SET EXERCISE - Retype only what runs from the first line of the listing to the line holding "COL = SC.collection", both included. Do not retype the pictures.

---- DATA BLOCK

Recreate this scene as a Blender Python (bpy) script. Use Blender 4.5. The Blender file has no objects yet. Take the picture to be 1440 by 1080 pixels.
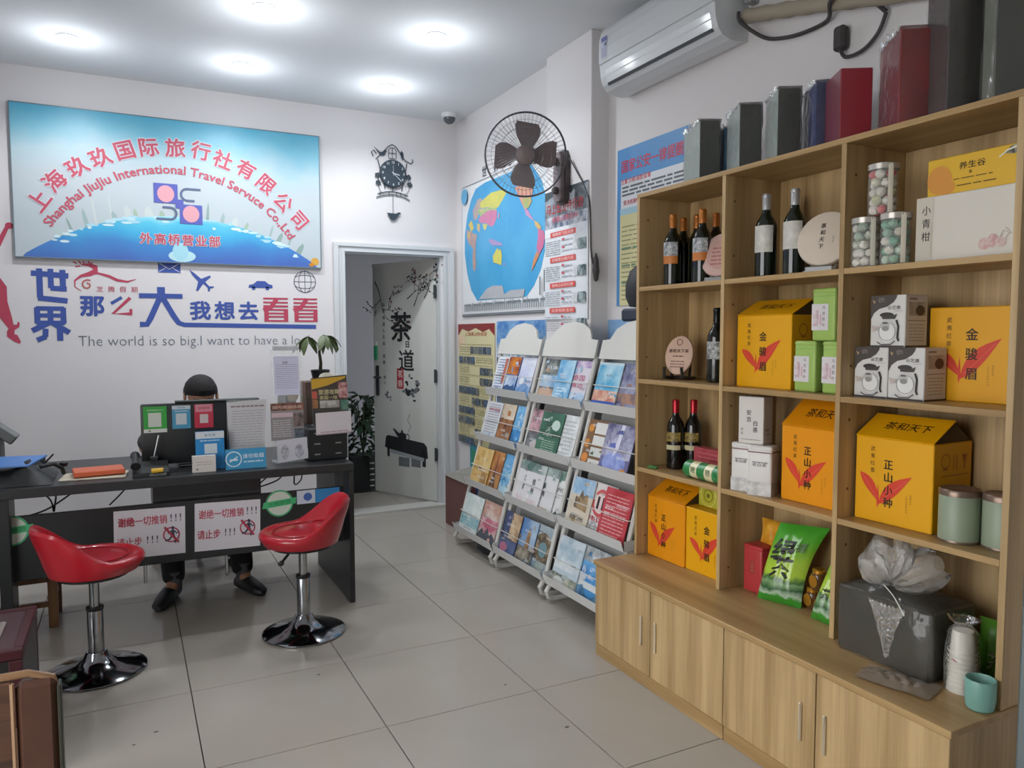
import bpy, bmesh, math, random
from math import sin, cos, pi, radians as R
from mathutils import Vector, Matrix
random.seed(7)
SC = bpy.context.scene
COL = SC.collection

# ------------------------------------------------------------------ camera, sky, exposure
cam = bpy.data.cameras.new('camera'); camo = bpy.data.objects.new('camera', cam); COL.objects.link(camo)
cam.sensor_width = 36.0; cam.lens = 36.0 * 1065.29 / 1440.0; cam.clip_start = 0.05
YAW, PIT, ROL = 0.470206, 0.066013, -0.0016266
_F = Vector((sin(YAW), cos(YAW), 0)); _Rt = Vector((cos(YAW), -sin(YAW), 0)); _U = Vector((0, 0, 1))
_F2 = _F * cos(PIT) - _U * sin(PIT); _U2 = _U * cos(PIT) + _F * sin(PIT)
_R3 = _Rt * cos(ROL) + _U2 * sin(ROL); _U3 = _U2 * cos(ROL) - _Rt * sin(ROL)
camo.matrix_world = Matrix(((_R3.x, _U3.x, -_F2.x, 0), (_R3.y, _U3.y, -_F2.y, 0), (_R3.z, _U3.z, -_F2.z, 1.39166), (0, 0, 0, 1)))
SC.camera = camo

w = bpy.data.worlds.new('overcast_sky'); SC.world = w; w.use_nodes = True
bg = w.node_tree.nodes['Background']; bg.inputs[0].default_value = (0.98, 0.985, 1.0, 1); bg.inputs[1].default_value = 4.0
SC.view_settings.view_transform = 'Standard'; SC.view_settings.look = 'None'
SC.view_settings.gamma = 1.0; SC.view_settings.exposure = 0.62
SC.view_settings.use_curve_mapping = False
LAMP_W = 2.3

# ------------------------------------------------------------------ materials
def lin(h):
    h = h.lstrip('#'); o = []
    for i in (0, 2, 4):
        c = int(h[i:i + 2], 16) / 255
        o.append(c / 12.92 if c <= .04045 else ((c + .055) / 1.055) ** 2.4)
    return (*o, 1)
MATS = {}
def mat(h, rough=.55, metal=0., bump=0., bscale=60., var=0., vscale=8., emit=0., alpha=1., trans=0., ior=1.45, coat=0., spec=.5):
    key = (h, rough, metal, bump, bscale, var, vscale, emit, alpha, trans, coat, spec)
    if key in MATS: return MATS[key]
    m = bpy.data.materials.new('surface_' + h.lstrip('#')); m.use_nodes = True
    nt = m.node_tree; b = nt.nodes['Principled BSDF']
    b.inputs['Base Color'].default_value = lin(h); b.inputs['Roughness'].default_value = rough
    b.inputs['Metallic'].default_value = metal; b.inputs['IOR'].default_value = ior
    b.inputs['Specular IOR Level'].default_value = spec
    if coat: b.inputs['Coat Weight'].default_value = coat; b.inputs['Coat Roughness'].default_value = .08
    if trans: b.inputs['Transmission Weight'].default_value = trans
    if alpha < 1: b.inputs['Alpha'].default_value = alpha
    if emit:
        b.inputs['Emission Color'].default_value = lin(h); b.inputs['Emission Strength'].default_value = emit
    if bump or var:
        tc = nt.nodes.new('ShaderNodeTexCoord')
    if var:
        n = nt.nodes.new('ShaderNodeTexNoise'); n.inputs['Scale'].default_value = vscale; n.inputs['Detail'].default_value = 5
        nt.links.new(tc.outputs['Object'], n.inputs['Vector'])
        mx = nt.nodes.new('ShaderNodeMix'); mx.data_type = 'RGBA'
        a = lin(h); mx.inputs[6].default_value = tuple(min(1, c * (1 - var)) for c in a[:3]) + (1,)
        mx.inputs[7].default_value = tuple(min(1, c * (1 + var)) for c in a[:3]) + (1,)
        nt.links.new(n.outputs['Fac'], mx.inputs[0]); nt.links.new(mx.outputs[2], b.inputs['Base Color'])
    if bump:
        n = nt.nodes.new('ShaderNodeTexNoise'); n.inputs['Scale'].default_value = bscale; n.inputs['Detail'].default_value = 4
        nt.links.new(tc.outputs['Object'], n.inputs['Vector'])
        bp = nt.nodes.new('ShaderNodeBump'); bp.inputs['Strength'].default_value = bump; bp.inputs['Distance'].default_value = .004
        nt.links.new(n.outputs['Fac'], bp.inputs['Height']); nt.links.new(bp.outputs[0], b.inputs['Normal'])
    MATS[key] = m
    return m
def mottle(h1, h2, scale=30., rough=.45, sharp=.12, h3=None):
    key = ('mo', h1, h2, scale, rough, sharp, h3)
    if key in MATS: return MATS[key]
    m = bpy.data.materials.new('print_' + h1.lstrip('#')); m.use_nodes = True
    nt = m.node_tree; b = nt.nodes['Principled BSDF']; b.inputs['Roughness'].default_value = rough
    tc = nt.nodes.new('ShaderNodeTexCoord'); n = nt.nodes.new('ShaderNodeTexNoise'); n.inputs['Scale'].default_value = scale
    n.inputs['Detail'].default_value = 6; n.inputs['Roughness'].default_value = .65
    r = nt.nodes.new('ShaderNodeValToRGB'); e = r.color_ramp.elements
    e[0].position = .5 - sharp; e[0].color = lin(h1); e[1].position = .5 + sharp; e[1].color = lin(h2)
    if h3: q = e.new(.5 + sharp * 1.8); q.color = lin(h3)
    nt.links.new(tc.outputs['Object'], n.inputs['Vector']); nt.links.new(n.outputs['Fac'], r.inputs[0])
    nt.links.new(r.outputs[0], b.inputs['Base Color']); MATS[key] = m
    return m
def grad(stops, axis=2, lo=0., hi=1., rough=.45, noise=0., nscale=6., cloud=None, coord='Object'):
    """printed gradient along one object axis, optionally broken up by noise"""
    key = ('gr', tuple(stops), axis, lo, hi, noise, nscale, cloud)
    if key in MATS: return MATS[key]
    m = bpy.data.materials.new('print_gradient'); m.use_nodes = True
    nt = m.node_tree; b = nt.nodes['Principled BSDF']; b.inputs['Roughness'].default_value = rough
    tc = nt.nodes.new('ShaderNodeTexCoord'); sx = nt.nodes.new('ShaderNodeSeparateXYZ'); nt.links.new(tc.outputs[coord], sx.inputs[0])
    mr = nt.nodes.new('ShaderNodeMapRange'); mr.inputs[1].default_value = lo; mr.inputs[2].default_value = hi
    nt.links.new(sx.outputs[axis], mr.inputs[0]); src = mr.outputs[0]
    if noise:
        n = nt.nodes.new('ShaderNodeTexNoise'); n.inputs['Scale'].default_value = nscale; n.inputs['Detail'].default_value = 5
        nt.links.new(tc.outputs[coord], n.inputs['Vector'])
        a = nt.nodes.new('ShaderNodeMath'); a.operation = 'MULTIPLY_ADD'; a.inputs[1].default_value = noise; a.inputs[2].default_value = -noise / 2
        nt.links.new(n.outputs['Fac'], a.inputs[0])
        s = nt.nodes.new('ShaderNodeMath'); s.operation = 'ADD'; nt.links.new(src, s.inputs[0]); nt.links.new(a.outputs[0], s.inputs[1]); src = s.outputs[0]
    r = nt.nodes.new('ShaderNodeValToRGB'); e = r.color_ramp.elements
    e[0].position = stops[0][0]; e[0].color = lin(stops[0][1]); e[1].position = stops[-1][0]; e[1].color = lin(stops[-1][1])
    for p, c in stops[1:-1]: q = e.new(p); q.color = lin(c)
    nt.links.new(src, r.inputs[0]); nt.links.new(r.outputs[0], b.inputs['Base Color']); MATS[key] = m
    return m
def wood(h1, h2, axis=2, rough=.42, fine=1.):
    """laminate with long grain bands running along one axis"""
    key = ('wood', h1, h2, axis, rough, fine)
    if key in MATS: return MATS[key]
    m = bpy.data.materials.new('laminate_wood'); m.use_nodes = True
    nt = m.node_tree; b = nt.nodes['Principled BSDF']; b.inputs['Roughness'].default_value = rough
    tc = nt.nodes.new('ShaderNodeTexCoord'); mp = nt.nodes.new('ShaderNodeMapping')
    s = [11. * fine] * 3; s[axis] = .55 * fine; mp.inputs['Scale'].default_value = s
    nt.links.new(tc.outputs['Object'], mp.inputs[0])
    n = nt.nodes.new('ShaderNodeTexNoise'); n.inputs['Scale'].default_value = 1.; n.inputs['Detail'].default_value = 3
    nt.links.new(mp.outputs[0], n.inputs['Vector'])
    mp2 = nt.nodes.new('ShaderNodeMapping'); s2 = [120. * fine] * 3; s2[axis] = 4. * fine; mp2.inputs['Scale'].default_value = s2
    nt.links.new(tc.outputs['Object'], mp2.inputs[0])
    n2 = nt.nodes.new('ShaderNodeTexNoise'); n2.inputs['Scale'].default_value = 1.; nt.links.new(mp2.outputs[0], n2.inputs['Vector'])
    mm = nt.nodes.new('ShaderNodeMath'); mm.operation = 'MULTIPLY_ADD'; mm.inputs[1].default_value = .25
    nt.links.new(n2.outputs['Fac'], mm.inputs[0]); nt.links.new(n.outputs['Fac'], mm.inputs[2])
    r = nt.nodes.new('ShaderNodeValToRGB'); e = r.color_ramp.elements
    e[0].position = .43; e[0].color = lin(h1); e[1].position = .77; e[1].color = lin(h2)
    nt.links.new(mm.outputs[0], r.inputs[0]); nt.links.new(r.outputs[0], b.inputs['Base Color']); MATS[key] = m
    return m
def film(h='#dfe6e4', haze=.05, rough=.1, bscale=24., bump=1., shine=.9):
    """thin clear plastic film: see-through, with sharp wrinkled reflections and a little haze"""
    key = ('film', h, haze, rough, bscale, bump, shine)
    if key in MATS: return MATS[key]
    m = bpy.data.materials.new('clear_film'); m.use_nodes = True; nt = m.node_tree; nt.nodes.remove(nt.nodes['Principled BSDF']); N = nt.nodes.new; Lk = nt.links.new
    out = nt.nodes['Material Output']; tr = N('ShaderNodeBsdfTransparent'); gl = N('ShaderNodeBsdfGlossy'); gl.inputs['Roughness'].default_value = rough; df = N('ShaderNodeBsdfDiffuse'); df.inputs[0].default_value = lin(h)
    tc = N('ShaderNodeTexCoord'); nz = N('ShaderNodeTexNoise'); nz.inputs['Scale'].default_value = bscale; nz.inputs['Detail'].default_value = 3; Lk(tc.outputs['Object'], nz.inputs['Vector'])
    bp = N('ShaderNodeBump'); bp.inputs['Strength'].default_value = bump; bp.inputs['Distance'].default_value = .012; Lk(nz.outputs['Fac'], bp.inputs['Height']); Lk(bp.outputs[0], gl.inputs['Normal'])
    lw = N('ShaderNodeFresnel'); lw.inputs['IOR'].default_value = 1.5; Lk(bp.outputs[0], lw.inputs['Normal'])
    sc = N('ShaderNodeMath'); sc.operation = 'MULTIPLY'; sc.inputs[1].default_value = shine; Lk(lw.outputs[0], sc.inputs[0])
    m1 = N('ShaderNodeMixShader'); m1.inputs[0].default_value = haze; Lk(tr.outputs[0], m1.inputs[1]); Lk(df.outputs[0], m1.inputs[2])
    m2 = N('ShaderNodeMixShader'); Lk(sc.outputs[0], m2.inputs[0]); Lk(m1.outputs[0], m2.inputs[1]); Lk(gl.outputs[0], m2.inputs[2]); Lk(m2.outputs[0], out.inputs['Surface'])
    MATS[key] = m
    return m
def spl(pts, k=6):
    """smooth curve through the points"""
    P = [Vector(p) for p in pts]; o = []
    for i in range(len(P) - 1):
        p0 = P[max(i - 1, 0)]; p1 = P[i]; p2 = P[i + 1]; p3 = P[min(i + 2, len(P) - 1)]
        for j in range(k):
            t = j / k; o.append(.5 * (2 * p1 + (p2 - p0) * t + (2 * p0 - 5 * p1 + 4 * p2 - p3) * t * t + (3 * p1 - p0 - 3 * p2 + p3) * t ** 3))
    return o + [P[-1]]
GLASS = mat('#eef4f2', rough=.05, alpha=.16, spec=.8)
BLACK = mat('#1d1f1f', rough=.5); WHITE = mat('#d9dbdd', rough=.5); CHROME = mat('#b9bcc0', rough=.14, metal=1.)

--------

WRITTEN RESPONSE -
Recreate this scene as a Blender Python (bpy) script. Use Blender 4.5. The Blender file has no objects yet. Take the picture to be 1440 by 1080 pixels.
import bpy, bmesh, math, random
from math import sin, cos, pi, radians as R
from mathutils import Vector, Matrix
random.seed(7)
SC = bpy.context.scene
COL = SC.collection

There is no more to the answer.